His most remarkable experience, he said, was seeing the walls of Jerusalem. "A lot of people say that when they see the [Western] Wall for the first time, they are overwhelmed. I won't diminish that. It was quite remarkable for me when I saw it."

But the walls surrounding the Old City had an even greater impact. "I guess that city has come to represent everything I hold dear so far as that country is concerned. You can see in those walls the course of our social history more than you can in the Western Wall. The Western Wall, I guess, represented the bond with God. The walls of that city represented our sociological ascendancy and decline at the same time."
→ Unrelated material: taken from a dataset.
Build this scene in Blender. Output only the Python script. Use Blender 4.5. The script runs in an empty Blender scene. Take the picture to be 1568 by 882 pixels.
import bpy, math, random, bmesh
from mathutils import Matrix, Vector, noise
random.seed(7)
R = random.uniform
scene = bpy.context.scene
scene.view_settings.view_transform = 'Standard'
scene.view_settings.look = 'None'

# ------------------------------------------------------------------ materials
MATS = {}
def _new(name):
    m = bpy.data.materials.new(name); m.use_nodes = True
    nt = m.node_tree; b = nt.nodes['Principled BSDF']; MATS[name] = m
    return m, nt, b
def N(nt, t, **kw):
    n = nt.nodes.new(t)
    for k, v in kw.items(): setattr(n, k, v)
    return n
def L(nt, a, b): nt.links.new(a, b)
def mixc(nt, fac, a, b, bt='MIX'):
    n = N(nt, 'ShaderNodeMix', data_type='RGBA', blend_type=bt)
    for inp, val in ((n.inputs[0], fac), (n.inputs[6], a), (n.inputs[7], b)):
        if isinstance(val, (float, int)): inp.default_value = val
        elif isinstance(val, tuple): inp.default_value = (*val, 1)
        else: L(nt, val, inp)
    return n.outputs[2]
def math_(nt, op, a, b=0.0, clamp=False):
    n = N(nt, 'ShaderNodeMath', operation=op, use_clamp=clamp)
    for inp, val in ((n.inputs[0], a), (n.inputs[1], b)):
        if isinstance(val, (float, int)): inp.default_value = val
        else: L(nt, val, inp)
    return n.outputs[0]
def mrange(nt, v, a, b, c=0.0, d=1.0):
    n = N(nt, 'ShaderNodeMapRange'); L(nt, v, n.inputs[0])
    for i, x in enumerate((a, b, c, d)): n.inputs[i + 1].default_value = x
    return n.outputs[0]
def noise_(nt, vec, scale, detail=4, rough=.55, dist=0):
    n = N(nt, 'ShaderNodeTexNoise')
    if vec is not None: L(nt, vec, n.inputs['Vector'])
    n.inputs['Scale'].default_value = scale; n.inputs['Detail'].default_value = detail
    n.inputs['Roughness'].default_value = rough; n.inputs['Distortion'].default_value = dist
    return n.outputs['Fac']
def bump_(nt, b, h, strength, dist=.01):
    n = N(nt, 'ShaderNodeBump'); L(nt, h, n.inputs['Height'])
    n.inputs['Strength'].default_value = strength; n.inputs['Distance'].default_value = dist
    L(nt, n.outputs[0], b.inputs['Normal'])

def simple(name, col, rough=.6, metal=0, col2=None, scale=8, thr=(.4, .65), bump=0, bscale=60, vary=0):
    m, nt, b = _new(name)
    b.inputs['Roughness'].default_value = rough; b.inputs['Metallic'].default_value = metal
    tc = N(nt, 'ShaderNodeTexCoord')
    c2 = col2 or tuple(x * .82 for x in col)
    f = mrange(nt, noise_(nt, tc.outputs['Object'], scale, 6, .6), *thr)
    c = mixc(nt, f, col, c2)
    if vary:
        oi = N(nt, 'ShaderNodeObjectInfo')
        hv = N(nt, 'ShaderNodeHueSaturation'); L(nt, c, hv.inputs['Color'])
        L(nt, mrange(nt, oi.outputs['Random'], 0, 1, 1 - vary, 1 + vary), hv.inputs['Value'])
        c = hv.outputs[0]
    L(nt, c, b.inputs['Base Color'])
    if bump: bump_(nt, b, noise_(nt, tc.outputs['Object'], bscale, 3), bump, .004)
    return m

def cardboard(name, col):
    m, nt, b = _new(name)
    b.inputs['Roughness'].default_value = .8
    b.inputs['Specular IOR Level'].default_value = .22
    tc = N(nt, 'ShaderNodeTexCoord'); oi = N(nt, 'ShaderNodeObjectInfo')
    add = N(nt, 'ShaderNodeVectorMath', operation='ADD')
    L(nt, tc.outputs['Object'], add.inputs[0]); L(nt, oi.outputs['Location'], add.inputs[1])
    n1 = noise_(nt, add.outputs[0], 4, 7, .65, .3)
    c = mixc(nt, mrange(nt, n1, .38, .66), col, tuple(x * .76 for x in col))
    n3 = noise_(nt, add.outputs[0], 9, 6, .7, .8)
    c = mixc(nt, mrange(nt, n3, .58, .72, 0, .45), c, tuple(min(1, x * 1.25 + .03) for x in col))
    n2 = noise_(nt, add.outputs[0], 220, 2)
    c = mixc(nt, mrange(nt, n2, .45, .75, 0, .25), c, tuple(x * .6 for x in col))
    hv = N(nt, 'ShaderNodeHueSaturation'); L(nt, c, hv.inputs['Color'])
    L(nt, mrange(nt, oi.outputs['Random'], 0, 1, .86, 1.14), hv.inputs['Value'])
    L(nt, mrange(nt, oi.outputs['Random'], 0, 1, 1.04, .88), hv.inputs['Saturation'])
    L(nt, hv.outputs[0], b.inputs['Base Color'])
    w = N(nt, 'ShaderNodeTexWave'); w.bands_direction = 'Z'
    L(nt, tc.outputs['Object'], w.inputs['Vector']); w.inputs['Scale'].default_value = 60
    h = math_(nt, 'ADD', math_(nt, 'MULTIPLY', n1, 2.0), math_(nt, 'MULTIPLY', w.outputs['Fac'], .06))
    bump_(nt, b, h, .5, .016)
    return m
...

Pollard returned from Israel more convinced than ever that he had no alternative but eventually to settle in that country. He wanted to join the Israeli Army and become a Jewish fighter. He was determined to become a "normal" Jew, living in a Jewish state. He was going to get rid of his Jewish ghetto hangups. Indeed, his parents recalled that he had simply wanted to stay in Israel after the Weizman camp experience. "We had trouble getting him home," Dr. Pollard said. "He wanted to stay there and we told him to come home and finish his education and go back as a contributor."

The boy obeyed his parents. He came home refreshed and excited. He now had a game plan in mind, and it involved preparing himself for the move to Israel. But those heady plans were quickly thwarted upon his return to the real world of South Bend.